Interestingly, chains with 51 or more stores are 1.7 times more likely to carry various types of fresh fruit and more than 2.2 times to offer cut fruit and vegetables in all their stores as compared to retailers with 50 or fewer stores. When analyzed based on total foodservice sales, top-quartile retailers are even more likely to stock in all stores by a factor of 1.8 and three times for fresh fruit and cut fruit and vegetables respectively.

When it comes to branding approaches, a lot depends on the subcategory. In sandwiches, proprietary branding is dominant with 53% of all the retailers following this approach. It’s even greater with larger retailers. For example, 64% of retailers with 200 or more stores reported that they currently operate a proprietary sandwich brand.
A similar trend occurs in salads and side dishes with 56% of the mid-sized retailers and 64% of larger retailers following this proprietary branding approach.

On the other hand, more retailers are inclined to leverage a manufacturer brand with thaw- and heat-and-eat products (57%), which includes items like burritos and pizza as well as with the meals ready-to-eat (41%) subcategory.

Wrap Up
The CSD/Balvor Foodservice Survey revealed that foodservice favors the larger chains for a variety of reasons.
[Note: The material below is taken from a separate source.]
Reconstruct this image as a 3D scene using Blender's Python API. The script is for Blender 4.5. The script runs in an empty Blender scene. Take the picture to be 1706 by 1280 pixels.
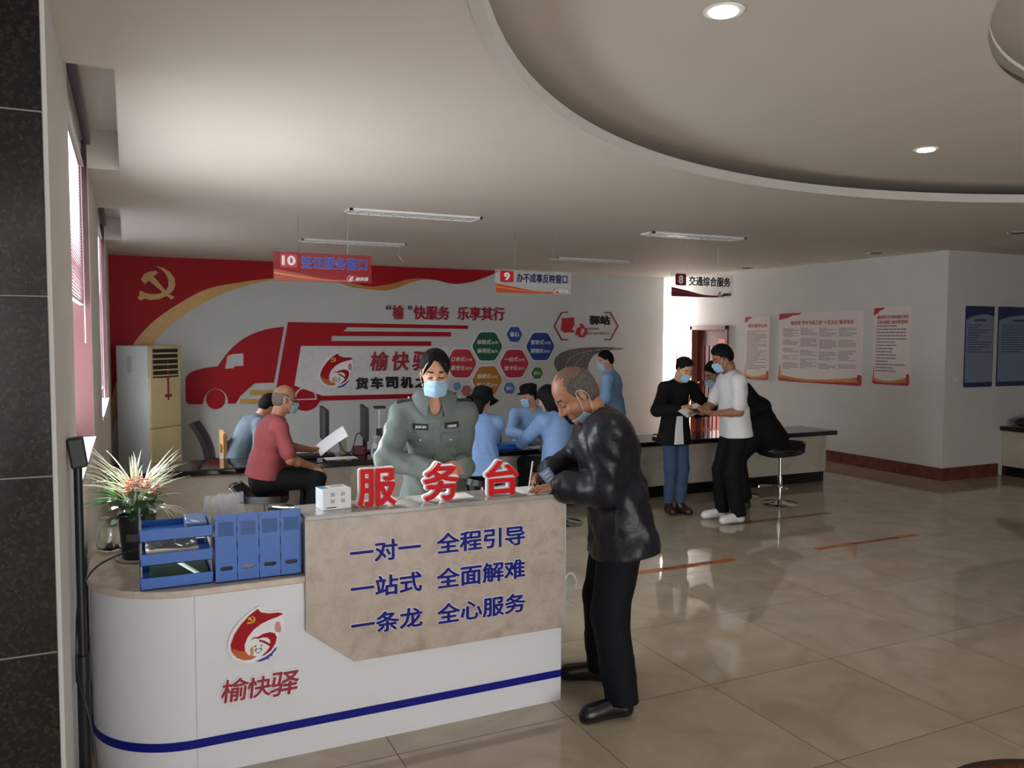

That doesn’t imply that foodservice sales will spoil over time for smaller operators, but rather they have structural challenges to overcome in order to compete more effectively in the crowded and competitive space called retail foodservice.

The cost of failing to execute consistently can be costly very quickly. However, the risk of not investing to enhance and expand one’s program can be even greater over the longer term. Foodservice is reshaping convenience retail in ways that allow operators to select their path forward in terms of how they want to grow in relevance and profits.